But, if it was so secret, then how did JPK Jr. know about it? How could he have volunteered for it if it was secret? If it was secret, then they didn't put an announcement up on the barrack bulletin board seeking volunteers. It means that somebody must have gone to him, in secret, and asked him to volunteer. He must have been recruited.
But, why would they need him? All they needed was for someone to take off; to get the plane in the sky. And not even that high in the sky: 2000 feet. Then, he just had to push the button to turn control over to the remote operators and enjoy the ride until it was time to bail. So, any pilot capable of flying the plane could have done it.
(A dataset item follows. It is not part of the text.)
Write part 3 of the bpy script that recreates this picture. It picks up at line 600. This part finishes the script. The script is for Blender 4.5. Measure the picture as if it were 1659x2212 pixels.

They knew that he had completed his service. They knew that he was going home. He may have already been packed. There was absolutely nothing that made him indispensable.
They did a total of about 25 of those Aphrodite missions, and his was the only the one that blew up. And get this: THEY KEPT DOING THEM RIGHT AWAY. Even though they didn't resolve what went wrong on his flight, they just kept doing them.
OK, let's start talking about the ramifications if he was murdered. It would mean that the mind-set that "we need to kill Kennedys" goes back two decades before the JFK assassination. And it has a direct bearing on the JFK assassination. Why? Because of Umbrella Man.
You can see him in the Willis photo.
There are other images of him, including in the Zapruder film. So why was this guy standing under an open umbrella on a warm, sunny afternoon? A man came forward claiming to be him: Louis Steven Witt. And remember that he didn't just have the umbrella, he suddenly raised it high above his head and started spinning it around over his head. Who do you figure he was signalling? That is to say: which shooter or shooters do you think he was signalling? Any ideas?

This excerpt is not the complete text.